| 要旨トップ | 本企画の概要 | 日本生態学会第56回全国大会 (2009年3月,盛岡) 講演要旨


シンポジウム S23-3

トキの野生復帰を支える行政組織のネットワークづくり

岩浅有紀(環境省・佐渡自然保護官事務所)

平成20年9月25日、新潟県佐渡市にて10羽のトキが放鳥された。平成21年1月9日現在、7羽が佐渡、1羽が本州側の新潟県三条市付近にて確認され、1羽は死亡、残りの1羽は未確認という状況である。

トキの野生復帰は、平成27年頃に小佐渡東部を中心とする地域に60羽のトキが定着することを目標として進めているが、同時に人と生き物が共生する地域社会づくりを目指した取組である。このため、生息環境づくり、社会環境づくりを進めるにあたっては、地域住民、NPO、研究者、関係行政機関等地域における多様な主体の参画と連携が重要である。

特に生息環境づくりにおいては、エサ場となる水田やビオトープ、河川、湿地をはじめねぐらや営巣地となる森林といった自然環境を総合的に保全・再生していくことが望まれ、行政機関が実施すべき事業も多い。

しかしながら、これらの事業は複数の行政機関が所管し、さらに、事業制度、目的、受益者等の相違から、このような包括的な生息環境づくりを一体的に進めていくことは一般的に困難を伴うものである。

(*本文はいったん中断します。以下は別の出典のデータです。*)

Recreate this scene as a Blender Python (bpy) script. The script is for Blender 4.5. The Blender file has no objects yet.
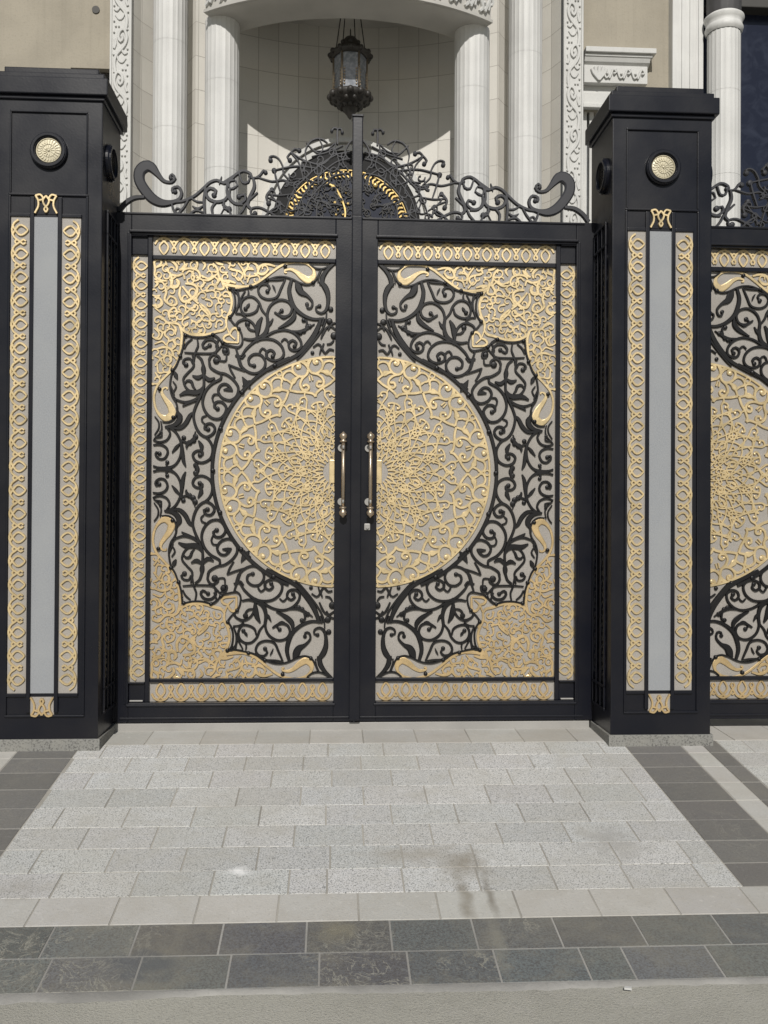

トキの野生復帰の取組では、トキ放鳥を控えた平成19年3月に多様な主体間の情報共有を図ること等を目的した「人・トキの共生の島づくり協議会(事務局:佐渡市)」が発足したことを契機に、生息環境について農地、河川、森林、ビオトープ、社会環境といった分野別に議論を深めているほか、分野間の相互乗り入れにも努めている。

この結果、行政機関における情報共有が密になったことに加え、地域における多様な主体における連携が進み、これまでの点の取組が、線と面の取組に発展しつつある。